Dans le petit “nid” familial, la situation empire, le beau-père, odieux, reprochant tout à tout le monde, sans aucune capacité à avoir le moindre recul politique sur ce qui se vit chez lui et dans la société. Pour Irén, figure inoubliable, l’espoir de construire une nouvelle vie s’estompe.
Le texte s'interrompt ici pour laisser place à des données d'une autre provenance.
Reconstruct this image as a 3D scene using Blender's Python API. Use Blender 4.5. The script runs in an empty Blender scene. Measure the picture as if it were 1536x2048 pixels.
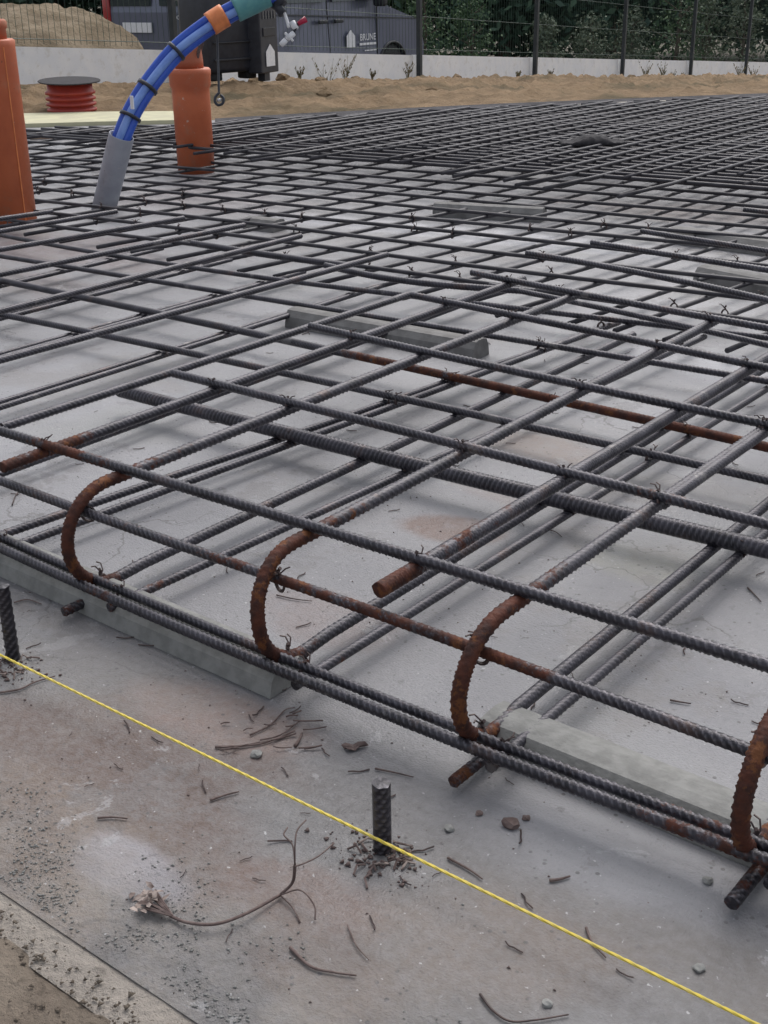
import bpy, bmesh, math, random
import numpy as np
from mathutils import Vector, Matrix, Quaternion, noise
random.seed(7); rng=np.random.default_rng(7)
SC=bpy.context.scene; COL=SC.collection
# ------------------------------------------------------------------ camera
K=0.6                     # metres per layout unit (camera stands K above the slab)
F=2441.2
R=np.array([[0.79028677,0.61256773,-0.01440808],[0.23413266,-0.3236225,-0.9167608],[-0.56624086,0.72113054,-0.3991767]])
CAMP=np.array([0,0,K])
cam=bpy.data.objects.new('camera',bpy.data.cameras.new('camera')); COL.objects.link(cam)
M=Matrix(((R[0][0],-R[1][0],-R[2][0],0),(R[0][1],-R[1][1],-R[2][1],0),(R[0][2],-R[1][2],-R[2][2],K),(0,0,0,1)))
cam.matrix_world=M
cam.data.sensor_fit='VERTICAL'; cam.data.sensor_height=36; cam.data.sensor_width=27
cam.data.lens=F/2048*36; cam.data.clip_start=.02; cam.data.clip_end=600
SC.camera=cam
def ray(px,py): return R.T@np.array([(px-768)/F,(py-1024)/F,1.])
def P(px,py,z):           # layout point at height z (layout units) -> metres
    d=ray(px,py); return CAMP+d*((z*K-K)/d[2])
def D(px,py,dep): return CAMP+ray(px,py)*dep       # point at a depth in metres
# ------------------------------------------------------------------ sky and sun
W=bpy.data.worlds.new('World'); SC.world=W; W.use_nodes=True
nt=W.node_tree; bg=nt.nodes['Background']
sk=nt.nodes.new('ShaderNodeTexSky'); sk.sky_type='NISHITA'; sk.sun_disc=False
SUN_EL=math.radians(55); SUN_ROT=math.radians(-20)
sk.sun_elevation=SUN_EL; sk.sun_rotation=SUN_ROT; sk.dust_density=4; sk.air_density=1.0; sk.ozone_density=1
hs=nt.nodes.new('ShaderNodeHueSaturation'); hs.inputs['Saturation'].default_value=.33
nt.links.new(sk.outputs[0],hs.inputs['Color']); nt.links.new(hs.outputs[0],bg.inputs[0]); bg.inputs[1].default_value=.15
sl=bpy.data.lights.new('sun','SUN'); sl.energy=.6; sl.angle=math.radians(50); sl.color=(1,.97,.93)
so=bpy.data.objects.new('sun',sl); COL.objects.link(so)
sd=Vector((math.sin(SUN_ROT)*math.cos(SUN_EL),math.cos(SUN_ROT)*math.cos(SUN_EL),math.sin(SUN_EL)))
so.rotation_euler=sd.to_track_quat('Z','Y').to_euler()
SC.view_settings.view_transform='Standard'; SC.view_settings.look='None'; SC.view_settings.exposure=0.5; SC.view_settings.gamma=1
# ------------------------------------------------------------------ materials
class NB:
    def __init__(s,name):
        s.m=bpy.data.materials.new(name); s.m.use_nodes=True; s.t=s.m.node_tree; s.b=s.t.nodes['Principled BSDF']
        s.geo=None
    def pos(s):
        if s.geo is None: s.geo=s.t.nodes.new('ShaderNodeNewGeometry')
        return s.geo.outputs['Position']
    def link(s,a,b): s.t.links.new(a,b)
    def noise(s,scale,detail=4,rough=.55,vec=None,dist=0):
        n=s.t.nodes.new('ShaderNodeTexNoise'); n.inputs['Scale'].default_value=scale; n.inputs['Detail'].default_value=detail
        n.inputs['Roughness'].default_value=rough; n.inputs['Distortion'].default_value=dist
        s.link(vec or s.pos(),n.inputs['Vector']); return n.outputs['Fac']
    def ramp(s,v,a,b,lo=0.,hi=1.):
        n=s.t.nodes.new('ShaderNodeMapRange'); n.interpolation_type='SMOOTHSTEP'
        for i,x in enumerate((a,b,lo,hi)): n.inputs[1+i].default_value=x
        s.link(v,n.inputs[0]); return n.outputs[0]
    def math(s,op,a,b=None):
        n=s.t.nodes.new('ShaderNodeMath'); n.operation=op
        for i,x in enumerate((a,b)):
            if x is None: continue
            if isinstance(x,(int,float)): n.inputs[i].default_value=x
            else: s.link(x,n.inputs[i])
        return n.outputs[0]
    def mix(s,f,a,b):
        n=s.t.nodes.new('ShaderNodeMix'); n.data_type='RGBA'
        if isinstance(f,(int,float)): n.inputs[0].default_value=f
        else: s.link(f,n.inputs[0])
        for i,x in ((6,a),(7,b)):
            if isinstance(x,tuple): n.inputs[i].default_value=(*x,1)
            else: s.link(x,n.inputs[i])
        return n.outputs[2]
    def col(s,c):
        if isinstance(c,tuple): s.b.inputs['Base Color'].default_value=(*c,1)
        else: s.link(c,s.b.inputs['Base Color'])
    def rough(s,r):
        if isinstance(r,(int,float)): s.b.inputs['Roughness'].default_value=r
        else: s.link(r,s.b.inputs['Roughness'])
    def bump(s,h,dist,strength=1):
        n=s.t.nodes.new('ShaderNodeBump'); n.inputs['Distance'].default_value=dist; n.inputs['Strength'].default_value=strength
        s.link(h,n.inputs['Height']); s.link(n.outputs[0],s.b.inputs['Normal'])
    def blob(s,cx,cy,rx,ry,ang,wob):   # stain with its own outline, fixed to the slab
        mp=s.t.nodes.new('ShaderNodeMapping'); mp.vector_type='TEXTURE'
        mp.inputs['Location'].default_value=(cx,cy,0); mp.inputs['Rotation'].default_value=(0,0,ang); mp.inputs['Scale'].default_value=(rx,ry,1e3)
        s.link(s.pos(),mp.inputs['Vector'])
        ln=s.t.nodes.new('ShaderNodeVectorMath'); ln.operation='LENGTH'; s.link(mp.outputs[0],ln.inputs[0])
        v=s.math('ADD',ln.outputs['Value'],wob)
        return s.ramp(v,1.45,.75)
def simple(name,c1,c2,scale,rough=.7,metal=0,bump=0,detail=5,spec=None):
    n=NB(name); f=n.noise(scale,detail); n.col(n.mix(n.ramp(f,.35,.65),c1,c2)); n.rough(rough); n.b.inputs['Metallic'].default_value=metal
    if bump: n.bump(n.noise(scale*3,6),bump)
    if spec is not None: n.b.inputs['Specular IOR Level'].default_value=spec
    return n.m
def scuffed(name,a,b,dust,rough):
    n=NB(name); c=n.mix(n.ramp(n.noise(9,5),.35,.65),a,b)
    c=n.mix(n.ramp(n.noise(13,9,.72),.52,.66,0,.55),c,dust); c=n.mix(n.ramp(n.noise(40,6,.7),.66,.7,0,.8),c,(.6,.48,.4)); c=n.mix(n.ramp(n.noise(70,6,.7),.67,.7,0,.7),c,(.1,.05,.035))
    n.col(c); n.rough(n.ramp(n.noise(13,9,.72),.4,.7,rough,.8)); n.bump(n.noise(60,5),.0006); return n.m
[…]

Tarr, à la fois sous influence du cinéma social britannique (Ken Loach a tourné Kes 8 ans plus tôt) et des films de John Cassavetes, colle à la fois à l’actualité de son pays, alors derrière le rideau de fer, et au visage de ses personnages, qu’il ne lâche pas, ne quitte pas une seule seconde.
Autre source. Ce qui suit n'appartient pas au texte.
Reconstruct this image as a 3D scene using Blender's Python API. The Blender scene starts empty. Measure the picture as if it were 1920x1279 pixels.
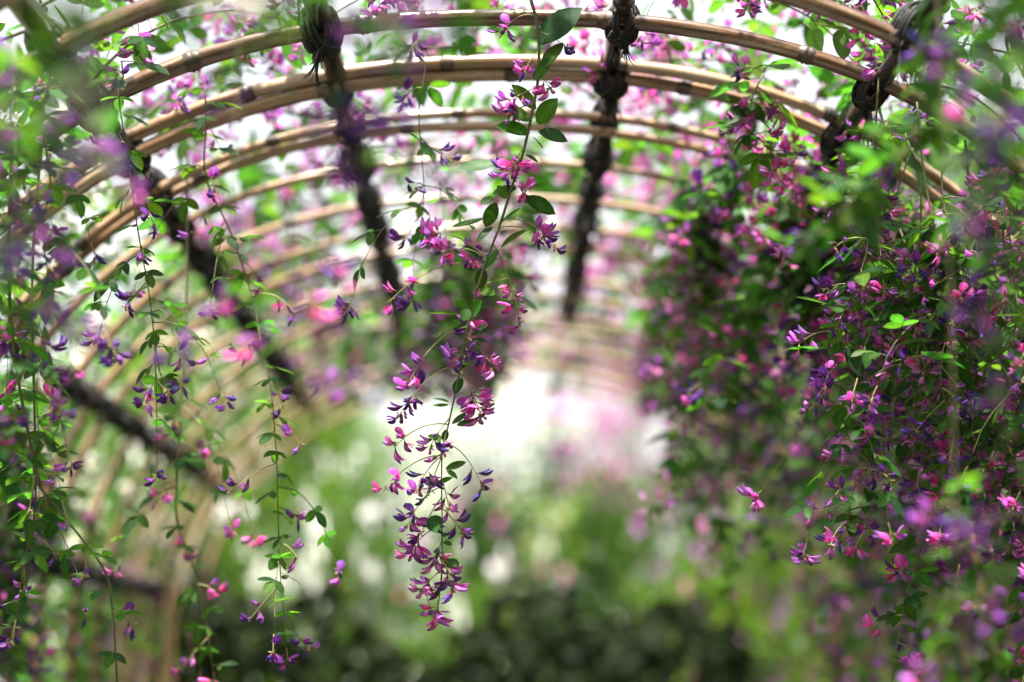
import bpy, math, random
from mathutils import Vector, Matrix, Quaternion
R = math.radians
random.seed(11)
RND = random.random
U = random.uniform
scene = bpy.context.scene
COL = scene.collection

# ------------------------------------------------------------------ camera
CAMZ = 1.45
LENS = 70.0
F = LENS / 36.0 * 1920.0            # focal length in pixels of the photograph
VPX, VPY = 940.0, 1265.0            # where the tunnel axis meets the picture
cam_d = bpy.data.cameras.new('camera')
cam = bpy.data.objects.new('camera', cam_d)
COL.objects.link(cam)
cam_d.lens = LENS
cam_d.sensor_width = 36.0
cam_d.clip_start = 0.05
cam_d.clip_end = 600
pitch = math.atan((VPY - 639.5) / F)
yaw = -math.atan((960 - VPX) / F)
cam.location = (0, 0, CAMZ)
cam.rotation_euler = (math.pi / 2 + pitch, 0, yaw)
scene.camera = cam
cam_d.dof.use_dof = True
cam_d.dof.focus_distance = 1.975
cam_d.dof.aperture_fstop = 2.0

# ------------------------------------------------------------------ light
world = bpy.data.worlds.new('World')
scene.world = world
world.use_nodes = True
nt = world.node_tree
nt.nodes.clear()
sky = nt.nodes.new('ShaderNodeTexSky')
sky.sky_type = 'NISHITA'
sky.sun_disc = False
sky.sun_elevation = R(77)
sky.sun_rotation = R(-155)
sky.dust_density = 4.0
sky.air_density = 1.0
hsv = nt.nodes.new('ShaderNodeHueSaturation')
hsv.inputs['Saturation'].default_value = 0.15
bgn = nt.nodes.new('ShaderNodeBackground')
bgn.inputs['Strength'].default_value = 0.115
wout = nt.nodes.new('ShaderNodeOutputWorld')
nt.links.new(sky.outputs[0], hsv.inputs['Color'])
nt.links.new(hsv.outputs[0], bgn.inputs['Color'])
nt.links.new(bgn.outputs[0], wout.inputs['Surface'])
sun_d = bpy.data.lights.new('sun', 'SUN')
sun_d.energy = 5.0
sun_d.angle = R(2)
sun_d.color = (1.0, 0.95, 0.87)
sun = bpy.data.objects.new('sun', sun_d)
COL.objects.link(sun)
# light arrives from high up, behind the camera and a little to the left
az, el = R(-155), R(77)
sdir = Vector((math.sin(az) * math.cos(el), math.cos(az) * math.cos(el), math.sin(el)))
sun.rotation_euler = (-sdir).to_track_quat('-Z', 'Y').to_euler()
sun.location = sdir * 30

vs = scene.view_settings
vs.view_transform = 'Standard'
vs.look = 'None'
vs.gamma = 1
vs.exposure = 1.85
vs.use_curve_mapping = False
scene.cycles.use_denoising = True
scene.cycles.max_bounces = 6
scene.cycles.transmission_bounces = 4
scene.cycles.sample_clamp_indirect = 6


# ------------------------------------------------------------------ pixel -> place
CR = cam.rotation_euler.to_matrix()
def P(px, py, d):
    v = CR @ Vector(((px - 960) / F, (639.5 - py) / F, -1.0))
    return Vector((0, 0, CAMZ)) + v * (d / v.y)
def proj(p):
    v = CR.transposed() @ (Vector(p) - Vector((0, 0, CAMZ)))
    return 960 + F * v.x / -v.z, 639.5 - F * v.y / -v.z

# ------------------------------------------------------------------ materials
def new_mat(name):
    m = bpy.data.materials.new(name)
    m.use_nodes = True
    n = m.node_tree
    n.nodes.clear()
    return m, n
def N(n, t, **kw):
    x = n.nodes.new(t)
    for k, v in kw.items():
        setattr(x, k, v)
    return x
def mathn(n, op, a, b):
    x = N(n, 'ShaderNodeMath', operation=op)
    for i, q in enumerate((a, b)):
        if isinstance(q, (int, float)): x.inputs[i].default_value = q
        else: n.links.new(q, x.inputs[i])
    return x.outputs[0]

def thin_mat(name, trans, rough, spec, hue_amt, val_amt, tcol):
    """Thin plant tissue: pigment from the mesh colour, varied per piece, light passing through."""
    m, n = new_mat(name)
    at = N(n, 'ShaderNodeAttribute', attribute_name='pigment')
    oi = N(n, 'ShaderNodeObjectInfo')
    hs = N(n, 'ShaderNodeHueSaturation')
    n.links.new(at.outputs['Color'], hs.inputs['Color'])
    h = mathn(n, 'MULTIPLY_ADD', oi.outputs['Random'], hue_amt)
    h.node.inputs[2].default_value = 0.5 - hue_amt / 2
    n.links.new(h, hs.inputs['Hue'])
    r2 = mathn(n, 'FRACT', mathn(n, 'MULTIPLY', oi.outputs['Random'], 37.7), 0)
    v = mathn(n, 'MULTIPLY_ADD', r2, val_amt)
    v.node.inputs[2].default_value = 1.0 - val_amt / 2
    n.links.new(v, hs.inputs['Value'])
    tc = N(n, 'ShaderNodeTexCoord')
    no = N(n, 'ShaderNodeTexNoise')
    no.inputs['Scale'].default_value = 260
    n.links.new(tc.outputs['Object'], no.inputs['Vector'])
    mx = N(n, 'ShaderNodeMix', data_type='RGBA', blend_type='MULTIPLY')
    mx.inputs[0].default_value = 0.55
    ramp = N(n, 'ShaderNodeValToRGB')
    ramp.color_ramp.elements[0].position = 0.3; ramp.color_ramp.elements[0].color = (0.55, 0.55, 0.55, 1)
    ramp.color_ramp.elements[1].position = 0.7; ramp.color_ramp.elements[1].color = (1.1, 1.1, 1.1, 1)
    n.links.new(no.outputs[0], ramp.inputs[0])
    n.links.new(hs.outputs[0], mx.inputs[6]); n.links.new(ramp.outputs[0], mx.inputs[7])
    # side veins: slanting paler lines on each half of the blade
    uv = N(n, 'ShaderNodeUVMap', uv_map='UVMap'); sx = N(n, 'ShaderNodeSeparateXYZ')
    n.links.new(uv.outputs[0], sx.inputs[0])
    half = mathn(n, 'ABSOLUTE', mathn(n, 'SUBTRACT', sx.outputs[0], 0.5), 0)
    ph_ = mathn(n, 'FRACT', mathn(n, 'MULTIPLY', mathn(n, 'SUBTRACT', sx.outputs[1], mathn(n, 'MULTIPLY', half, 0.5)), 8.0), 0)
    vein = mathn(n, 'MAXIMUM', mathn(n, 'LESS_THAN', ph_, 0.14), mathn(n, 'LESS_THAN', half, 0.03))
    vm = N(n, 'ShaderNodeMix', data_type='RGBA', blend_type='MULTIPLY')
    n.links.new(mathn(n, 'MULTIPLY', vein, 0.8), vm.inputs[0]); vm.inputs[7].default_value = (1.5, 1.4, 1.3, 1)
    n.links.new(mx.outputs[2], vm.inputs[6])
    mx = vm
    p = N(n, 'ShaderNodeBsdfPrincipled')
    p.inputs['Roughness'].default_value = rough
    p.inputs['Specular IOR Level'].default_value = spec
    n.links.new(mx.outputs[2], p.inputs['Base Color'])
    t = N(n, 'ShaderNodeBsdfTranslucent')
    tm = N(n, 'ShaderNodeMix', data_type='RGBA', blend_type='MULTIPLY')
    tm.inputs[0].default_value = 1.0
    tm.inputs[7].default_value = (*tcol, 1)
    n.links.new(mx.outputs[2], tm.inputs[6]); n.links.new(tm.outputs[2], t.inputs['Color'])
    ms = N(n, 'ShaderNodeMixShader')
    ms.inputs[0].default_value = trans
    n.links.new(p.outputs[0], ms.inputs[1]); n.links.new(t.outputs[0], ms.inputs[2])
    o = N(n, 'ShaderNodeOutputMaterial')
    n.links.new(ms.outputs[0], o.inputs['Surface'])
    return m
M_LEAF = thin_mat('leaf_tissue', 0.50, 0.45, 0.12, 0.05, 0.7, (2.5, 2.9, 0.8))
M_SHADE_LEAF = thin_mat('evergreen_leaf', 0.15, 0.6, 0.08, 0.04, 0.5, (1.2, 1.5, 0.8))  # leaf of the low hedge that is coloured as shade
M_PETAL = thin_mat('petal_tissue', 0.28, 0.5, 0.10, 0.05, 0.5, (1.3, 1.2, 1.3))

def stem_mat(name, c1, c2, scale):
    m, n = new_mat(name)
    tc = N(n, 'ShaderNodeTexCoord'); no = N(n, 'ShaderNodeTexNoise')
    no.inputs['Scale'].default_value = scale; no.inputs['Detail'].default_value = 4
    n.links.new(tc.outputs['Object'], no.inputs['Vector'])
    r = N(n, 'ShaderNodeValToRGB')
    r.color_ramp.elements[0].position = 0.35; r.color_ramp.elements[0].color = (*c1, 1)
    r.color_ramp.elements[1].position = 0.65; r.color_ramp.elements[1].color = (*c2, 1)
    n.links.new(no.outputs[0], r.inputs[0])
    p = N(n, 'ShaderNodeBsdfPrincipled'); p.inputs['Roughness'].default_value = 0.6
    n.links.new(r.outputs[0], p.inputs['Base Color'])
    b = N(n, 'ShaderNodeBump'); b.inputs['Strength'].default_value = 0.4; b.inputs['Distance'].default_value = 0.001
    n.links.new(no.outputs[0], b.inputs['Height']); n.links.new(b.outputs[0], p.inputs['Normal'])
    o = N(n, 'ShaderNodeOutputMaterial'); n.links.new(p.outputs[0], o.inputs['Surface'])
    return m
M_STEM = stem_mat('green_stem', (0.07, 0.085, 0.03), (0.15, 0.13, 0.05), 90)
M_TWIG = stem_mat('brown_twig', (0.05, 0.03, 0.02), (0.13, 0.08, 0.045), 60)
M_STALK = stem_mat('pale_stalk', (0.22, 0.22, 0.08), (0.36, 0.30, 0.13), 200)
M_ROPE = stem_mat('black_rope', (0.003, 0.0028, 0.003), (0.012, 0.010, 0.011), 500)
M_BARK = stem_mat('tree_bark', (0.05, 0.04, 0.03), (0.14, 0.11, 0.08), 9)
M_SOIL = stem_mat('garden_soil', (0.022, 0.018, 0.012), (0.035, 0.04, 0.016), 1.5)
M_PATH = stem_mat('path_earth', (0.05, 0.04, 0.03), (0.085, 0.07, 0.055), 6)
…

Signes avant-coureurs de son style à venir : son intérêt pour les décors urbains, tristes, plein de boue, et pour la pluie, comme une damnation de plus dans ce monde déjà si dur.
L’Outsider (1981)
Le premier film en couleurs de Tarr décrit les déambulations d’un beau jeune homme perdu aux yeux étonnamment bleus et rêveurs et aux cheveux longs (András Szabó, qui est acteur), mais incapable de s’accrocher à la vie, de s’attacher à qui que ce soit. Alcoolique, il se fait licencier de son poste d’infirmier où il excellait pourtant. Le voici seul, avec son violon pour seul compagnon. Une jeune femme, qui semble pourtant avoir les pieds sur terre, choisit de l’épouser, mais tout va vite capoter : rien ne l’intéresse, il n’a aucune perspective, aucune ambition, aucun espoir en rien sans doute, et sa seule passion, comme celle du mari dans Le Nid familial, semble être de boire avec ses amis (dont l’un meurt d’une overdose). D’ailleurs, le monde que décrit Tarr semble peuplé de gens aussi dérangés que ceux que soignait András quand il était infirmier, voire pires, mais en liberté. Son épouse couche avec son frère. Le monde, vu par Tarr, est taré. Seule la musique, sublime, éclaire encore un peu la noirceur des âmes.
Damnation (1987)
Avec Damnation, le premier volet de ce qui est devenu sa “trilogie démoniaque” (avant Sátántangó et Les Harmonies Werckmeister), Tarr impose son style très reconnaissable : noir et blanc superbe, lenteur absolue d’un récit auquel il attache de moins en moins d’intérêt, absence (ou presque) de caméra portée et surtout très longs et là aussi lents travellings (et panoramiques, parfois) qui font vraiment sa signature.
Cette dernière partie de sa filmographique, Béla Tarr la qualifie de “cosmologique”, on pourrait même la dire métaphysique. Le réel a disparu. Le monde est devenu un décor de studio (même quand il est naturel), tout est signe, symbole. Il pleut tout le temps, des trombes d’eau invraisemblables qui semblent couler des âmes sombres, forcément sombres, des personnages. Sur une trame vaguement de roman noir, Béla Tarr peint une humanité définitivement perdue, qui se prépare à entrer dans les enfers dans cette antichambre qu’est la vie.
Ce style, excessivement noir, éprouvant, mais aussi hypnotique (qui a beaucoup marqué Gus Van Sant), il lui reste fidèle jusqu’à ce qu’il a promis être son film ultime, Le Cheval de Turin, en 2011 – promesse à laquelle il s’est jusqu’à présent tenu. Depuis, Tarr enseigne le cinéma à Budapest.